One of the principles in the consensus aims to “Uphold fair treatment with respect to gender and nationality, and protect and promote the rights of migrant workers, particularly women.”
But progress has not been seen everywhere.
Dr. Nicole Behnam, Senior Technical Director at the Violence Prevention and Response Unit of the International Rescue Committee (IRC) told IPS that “rates of gender-based violence (GBV) are shockingly high in all contexts,” but that this “increases during and because of crisis.”
According to a report on child brides from the IRC, in Lebanon, 41% of young displaced Syrian women are married before 18.
In Syrian refugee communities in Jordan, rates of child marriages nearly tripled between 2011 and 2014, going from 12% to 32%.
This happens despite laws being in place to protect women in the home.In Jordan, it is illegal to marry before 18, but the IRC states that “the complex process to register a marriage, and the fact that many refugees lack official identification, means that girls who can’t prove their age are even more vulnerable.”
Another concern for many countries comes with the rapid repeals of protections for women in families.
While the UN Women’s report aims at establishing policies not even seen in many developed countries, like paid parental leave, Razavi told IPS of her worries in sliding backwards.
“I think that some of the issues obviously are going to be different for the developed countries,” Razavi said.
But it appears that these differences are in scale, and not in kind.
“Many countries where some of these systems have been built up, at the moment, since 2008, in the context of austerity, these policies are being rolled back,” Razavi said.
She specified that “In particular, violence against women services have had to be cut back in some countries.”
Behnam thinks that for both developing and developed countries, there needs to be “clear acknowledgement of how serious and pervasive the problem is and a matched urgency to both preventing and responding to GBV.”
The IRC sees the need for: continued and increased participation of women’s organizations to address local issues, improving in tracking and reporting of investments for increased transparency in funding to combat GBV, and increasing the number of specialists focused on GBV.
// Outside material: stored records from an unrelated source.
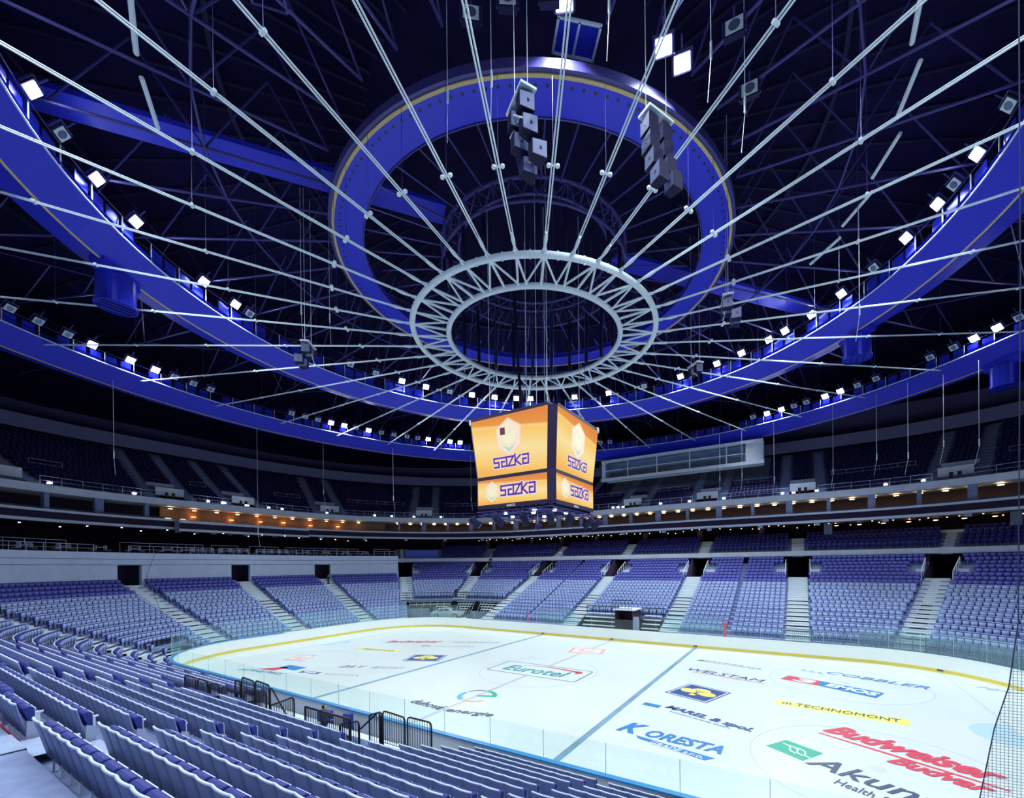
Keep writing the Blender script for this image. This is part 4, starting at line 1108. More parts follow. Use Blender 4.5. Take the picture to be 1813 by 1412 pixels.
# ================================================================== SPEAKER CLUSTERS
GREYP = mat('speaker_side_grey', (.15, .18, .36), .5)
def cluster(x, y, z, n, face, label, wire_top, side=1):
    root = empty('speaker_cluster', (x, y, z)); tag(root, label, 'loudspeakers'); root.rotation_euler = (0, 0, face); root.scale = (.72, .72, .8)
    for c in range(2):
        for k in range(n):
            q = k / max(1, n - 1); yy = -.35 * q * q * 2; tl = .12 + .55 * q
            xx = (-.55 if c == 0 else .55) * side; zz = -.95 * k
            b = MB(); b.hexa([(xx - .36, yy - .35, zz - .42), (xx + .36, yy - .35, zz - .42), (xx + .24, yy + .45, zz - .36), (xx - .24, yy + .45, zz - .36), (xx - .36, yy - .5 + .15, zz + .42), (xx + .36, yy - .5 + .15, zz + .42), (xx + .24, yy + .45, zz + .36), (xx - .24, yy + .45, zz + .36)])
            o = b.build('speaker_box', STEEL_D, root)
            for s in (-1, 1):
                s_ = MB(); s_.face([(xx + s * .365, yy - .33, zz - .38), (xx + s * .365, yy - .33, zz + .38), (xx + s * .25, yy + .43, zz + .33), (xx + s * .25, yy + .43, zz - .33)]); s_.build('side_plate', GREYP, o)
                d = MB(); d.box((xx + s * .32, yy, zz), (.03, .12, .14), -.15 * s); d.build('handle_hole', BLACK, o)
    b = MB(); b.box((0, 0, .62), (1.9, .9, .12)); b.tube([(-.8, -.3, .6), (.8, .3, -.6)], .04, 5); b.tube([(.8, .3, .6), (-.8, .3, -.9)], .04, 5); b.build('rigging_frame', STEEL, root)
    for q in ((-.8, 0), (.8, 0)): MB().tube([(q[0], q[1], .65), (q[0], q[1], (wire_top - z) / .8)], .02, 5).build('hanging_wire', STEEL, root)
    return root
cluster(8.5, -14.5, 25.2, 3, 2.6, 'dark speaker cluster hanging left of centre below the blue ring', 36.5)
cluster(12.6, -10.8, 25.6, 4, 1.1, 'large speaker cluster hanging before the blue ring, upper right', 36.5)
cluster(-14.0, -9.6, 24.3, 2, -.9, 'speaker cluster hanging among cables left of the ring truss', 36)
cluster(13.6, 1.3, 24.4, 2, 1.8, 'small speaker cluster hanging right of the ring truss', 36)
cluster(10.0, 9.5, 24.4, 1, 2.4, 'tiny speaker cluster behind the right side of the ring truss', 36)
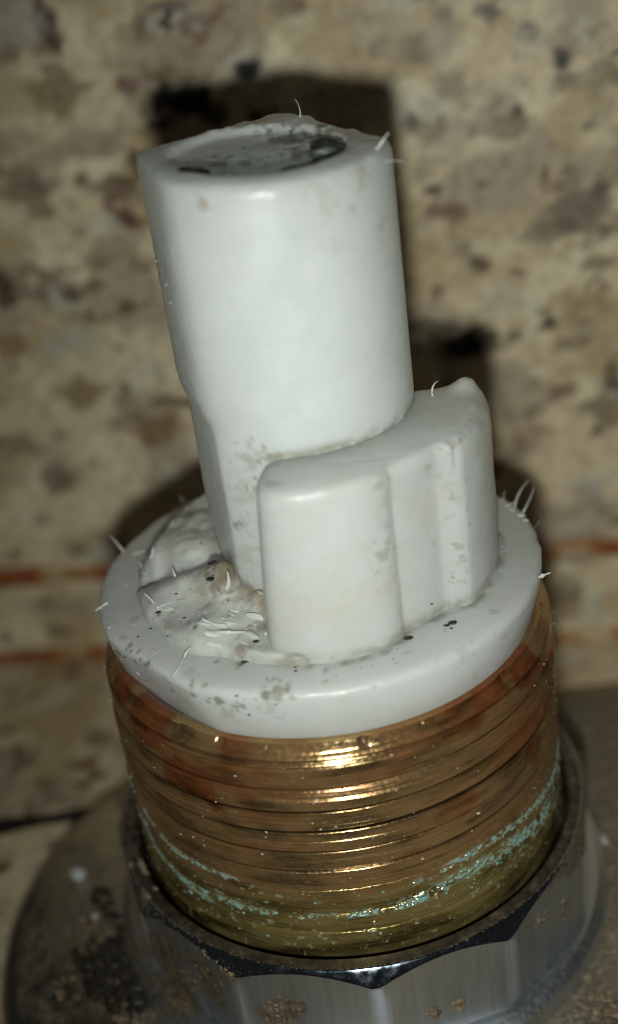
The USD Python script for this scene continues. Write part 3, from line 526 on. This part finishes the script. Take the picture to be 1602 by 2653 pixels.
v, f = lumps(pts, 1); tag(obj('hole_grime', v, f, 'hole_grime', stem), 'black grime ringing the open end', kind='stuff')

# plastic shavings and burrs, each its own curl
def curl(p, d, length, w, bend, seed, n=9):
    r = np.random.default_rng(seed); d = np.array(d, float); d /= np.linalg.norm(d)
    side = np.cross(d, r.normal(size=3)); side /= np.linalg.norm(side); up = np.cross(side, d)
    vs = []; c = np.array(p, float)-d*.15
    for k in range(n):
        t = k/(n-1); ww = w*.62*(1-.7*t**1.6)*(1+.22*r.normal()); dd = d*math.cos(bend*1.5*t)+up*math.sin(bend*1.5*t)+side*.25*math.sin(3*t+seed)
        for a in np.linspace(0, 2*np.pi, 7)[:-1]: vs.append(c+ww*(math.cos(a)*side*.9+math.sin(a)*np.cross(dd, side)*.45))
        c = c+dd*length/(n-1)
    i = np.arange(n*6).reshape(n, 6); q = np.stack([i[:-1], np.roll(i[:-1], -1, 1), np.roll(i[1:], -1, 1), i[1:]], -1).reshape(-1, 4)
    F = np.vstack([q[:, [0, 1, 2]], q[:, [0, 2, 3]], [[0, k+1, k] for k in range(1, 5)], [[n*6-6, n*6-6+k, n*6-5+k] for k in range(1, 5)]])
    return np.array(vs), F
SH = [  # surface, px, py, end px, end py, width, bend
    (ST, 775, 285, 795, 250, .17, .9), (ST, 1015, 420, 1050, 412, .09, .2), (ST, 975, 365, 1012, 352, .22, .2),
    (SL, 1120, 1010, 1096, 988, .17, 1.3),
    (FL, 315, 1420, 280, 1395, .25, .3), (FL, 345, 1425, 395, 1424, .2, .3), (FL, 268, 1560, 255, 1590, .3, .3), (FL, 1340, 1305, 1360, 1243, .2, .25), (FL, 1370, 1320, 1388, 1268, .3, .15), (FL, 1395, 1358, 1412, 1345, .05, .5), (FL, 1302, 1290, 1305, 1272, .1, .2), (FL, 1310, 1300, 1335, 1305, .3, .2),
    (FL, 1416, 1500, 1428, 1492, .35, .3), (FL, 470, 1300, 464, 1285, .08, .2), (TB, 585, 1520, 605, 1480, .22, .5), (TB, 395, 1440, 402, 1420, .22, .3), (TB, 395, 1560, 378, 1535, .18, .2), (TB, 410, 1570, 425, 1562, .2, .2), (TB, 530, 1600, 580, 1640, .28, .4), (TB, 560, 1640, 630, 1660, .3, .3), (TB, 440, 1480, 452, 1475, .2, .2), (FL, 450, 1745, 485, 1720, .3, .4), (FL, 480, 1700, 500, 1680, .25, .3), (TB, 690, 1640, 712, 1615, .18, .4), (TB, 345, 1460, 360, 1458, .12, .2), (TB, 470, 1555, 480, 1552, .12, .2)]
for k, (S, px, py, qx, qy, w, b) in enumerate(SH):
    p, n = S.hit(px, py, .5); dep = np.dot(p-CAM_P, FW); d2 = ray(qx, qy); q = CAM_P+d2*(dep-.15)/np.dot(d2, FW)
    d = q-p; v, f = curl(p, d+n*.1*np.linalg.norm(d), np.linalg.norm(d)*1.05+.15, w*(1.4 if S is TB else 1.2 if S is SL else .7), b, k+20); obj('shaving', v, f, 'shaving_plastic', cart, smooth=True)
# crumbs of torn plastic lying on the broken stop and the flange's rim
cr = []
for S, n_, (x0, x1, y0, y1), r0, r1 in ((TB, 26, (380, 720, 1380, 1700), .06, .15), (TB, 10, (520, 700, 1590, 1690), .15, .3), (FL, 12, (270, 420, 1420, 1760), .06, .15), (FL, 8, (1290, 1400, 1290, 1360), .08, .2), (ST, 12, (390, 440, 620, 1060), .05, .14)):
    for _ in range(n_):
        p, n = S.hit(rs.uniform(x0, x1), rs.uniform(y0, y1)); cr.append((p+n*.02, rs.uniform(r0, r1), rs.uniform(.3, .8), n))
v, f = lumps(cr, 9, (1.9, .6), 1.6); tag(obj('plastic_crumbs', v, f, 'shaving_plastic', cart, smooth=30), kind='stuff')
# black specks stuck on the plastic
sp = []
for S, n_, box_ in ((FL, 26, (280, 780, 1600, 1870)), (TB, 14, (330, 640, 1320, 1650)), (FL, 8, (800, 1340, 1560, 1780)), (SL, 6, (1090, 1270, 1200, 1640))):
    for _ in range(n_):
        p, n = S.hit(rs.uniform(box_[0], box_[1]), rs.uniform(box_[2], box_[3])); sp.append((p+n*.01, rs.uniform(.03, .09), .4))
for px, py, r_ in ((965, 1683, .28), (980, 1680, .2), (1060, 1655, .22), (1172, 1612, .22), (1155, 1622, .15), (855, 1678, .14), (615, 1470, .28), (548, 1497, .22), (545, 1445, .25), (355, 1740, .2), (375, 1728, .2), (400, 1715, .2), (620, 1718, .3), (600, 1722, .25), (640, 1716, .22), (408, 1586, .14), (330, 1470, .08), (375, 1480, .08), (345, 1540, .08), (690, 1780, .2), (665, 1660, .15), (340, 1700, .22), (335, 1715, .18)):
    for S in ((TB, FL, SL) if px < 720 else (FL, SL)):
        p, n = S.hit(px, py)
        break
    sp.append((p, r_, .4))
v, f = lumps(sp, 4); tag(obj('grime_specks', v, f, 'black_grime', cart), kind='stuff')

# ------------------------------------------------------------------ verdigris crumbs and pale dust on the brass
vp = []
for _ in range(60):
    u = rs.random()
    if u < .45: t_, z_ = rs.normal(36, 15), rs.normal(2.9, .35)
    elif u < .6: t_, z_ = rs.normal(66, 10), rs.normal(4.3, .9)
    elif u < .8: t_, z_ = rs.normal(-34, 16), rs.normal(2.7, .4)
    else: t_, z_ = rs.uniform(-80, 85), rs.uniform(.6, 5.2)
    s_, c_ = azim(t_); vp.append((np.array([13.98*s_, 13.98*c_, max(z_, .2)]), rs.uniform(.04, .11)*(1+.9*(rs.random() > .9)), .35, np.array([s_, c_, 0])))
v, f = lumps(vp, 6); tag(obj('verdigris_crust', v, f, 'verdigris', brass), kind='stuff')
vp = []
for _ in range(170):
    t_, z_ = rs.uniform(-88, 88), rs.uniform(.6, 14.2); s_, c_ = azim(t_); vp.append((np.array([13.95*s_, 13.95*c_, z_]), rs.uniform(.018, .045)*(1+rs.random()**5*1.8), .5, np.array([s_, c_, 0])))
v, f = lumps(vp, 7); tag(obj('dust_specks', v, f, 'pale_dust', brass), kind='stuff')

# ------------------------------------------------------------------ dirt on the nut and the plate
def clump(name, S, spots, matn, parent, label=None, cat=None, seed=0, kind=None, push=.0):
    r = np.random.default_rng(seed); pts = []
    for (px, py, spread, n_, rad) in spots:
        for _ in range(n_):
            a, q = r.uniform(0, 6.28), spread*math.sqrt(r.random()); p, n = S.hit(px+q*math.cos(a), py+q*math.sin(a), .6); pts.append((p+n*push, rad*r.uniform(.3, 1.2), r.uniform(.10, .28) if kind == 'stuff' else r.uniform(.3, .7), n))
    v, f = lumps(pts, seed); return tag(obj(name, v, f, matn, parent), label, cat, None, kind)
clump('dirt_clump', PLATE, [(300, 2520, 85, 70, .5), (240, 2480, 50, 22, .4), (370, 2580, 60, 30, .5), (330, 2450, 40, 16, .35)], 'black_grime', None, 'large black grease clump on the deck plate left of the nut', 'dirt clump', 11)
clump('dirt_clump', PLATE, [(265, 2330, 28, 16, .3), (290, 2390, 28, 14, .3)], 'black_grime', None, 'small dark dirt clump on the deck plate above the large grease clump', 'dirt clump', 12)
clump('scale_flakes', PLATE, [(260, 2400, 40, 10, .28), (180, 2560, 40, 16, .22), (230, 2390, 25, 8, .3), (330, 2600, 60, 16, .26), (300, 2500, 90, 22, .2)], 'tan_scale', deck, None, None, 13, 'stuff')
clump('scale_flakes', PLATE, [(1470, 2480, 60, 26, .2), (1560, 2600, 50, 24, .22), (1580, 2350, 30, 14, .2), (1500, 2560, 90, 20, .16)], 'tan_scale', deck, None, None, 14, 'stuff')
clump('dried_drop', PLATE, [(208, 2262, 10, 5, .6)], 'pale_scale', None, 'pale dried drop on the plate between its rim and the nut, left side', 'water spot', 15)
clump('dried_drop', PLATE, [(1552, 2172, 10, 6, .5)], 'pale_scale', None, 'white dried drop on the plate at the right edge of the picture', 'water spot', 16)
clump('dried_drop', PLATE, [(1575, 2420, 12, 6, .4)], 'pale_scale', None, 'grey smeared drop low on the plate right of the nut', 'water spot', 17)
clump('water_bead', PLATE, [(247, 2374, 1, 1, .5)], 'pale_scale', None, 'tiny round bright bead on the plate by the small dirt clump', 'water bead', 18)
clump('nut_scale', NUT, [(520, 2520, 60, 40, .10), (590, 2535, 14, 12, .14), (470, 2560, 45, 20, .11)], 'tan_scale', nut, 'tan limescale on the left flat', None, 19, 'stuff')
clump('nut_scale', NUT, [(740, 2625, 45, 40, .11), (690, 2640, 30, 18, .10)], 'tan_scale', nut, 'rusty scale patch low on the front flat', None, 20, 'stuff')
clump('nut_spot', NUT, [(1130, 2635, 10, 7, .26)], 'tan_scale', nut, None, None, 21); clump('nut_spot', NUT, [(1200, 2615, 14, 8, .28)], 'tan_scale', nut, None, None, 22)
clump('nut_scale', NUT, [(1480, 2350, 8, 8, .14), (1475, 2375, 8, 8, .12)], 'tan_scale', nut, 'peach scale flake on the right flat', None, 23, 'stuff')
clump('nut_scale', NUT, [(1412, 2385, 18, 14, .14)], 'tan_scale', nut, None, None, 24, 'stuff')
clump('nut_grime', NUT, [(352, 2150, 14, 16, .3), (340, 2180, 12, 12, .3)], 'black_grime', nut, None, None, 25, 'stuff')
clump('nut_scale', NUT, [(370, 2240, 22, 20, .2), (385, 2310, 14, 12, .16)], 'tan_scale', nut, None, None, 26, 'stuff')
Behnam sees these improvements as necessary for women in migrant and refugee families, but also for women in all contexts.
“Violence is pervasive in women’s lives – it’s the reality of their every day – and it is not just strangers who commit violence against women. Often, it is the people who they should be able to trust the most – their family members,” Behnam said.
She added that “We cannot ignore violence because it happens out of view; in fact, that is the violence we must fight most to name and respond to because it is so hidden.”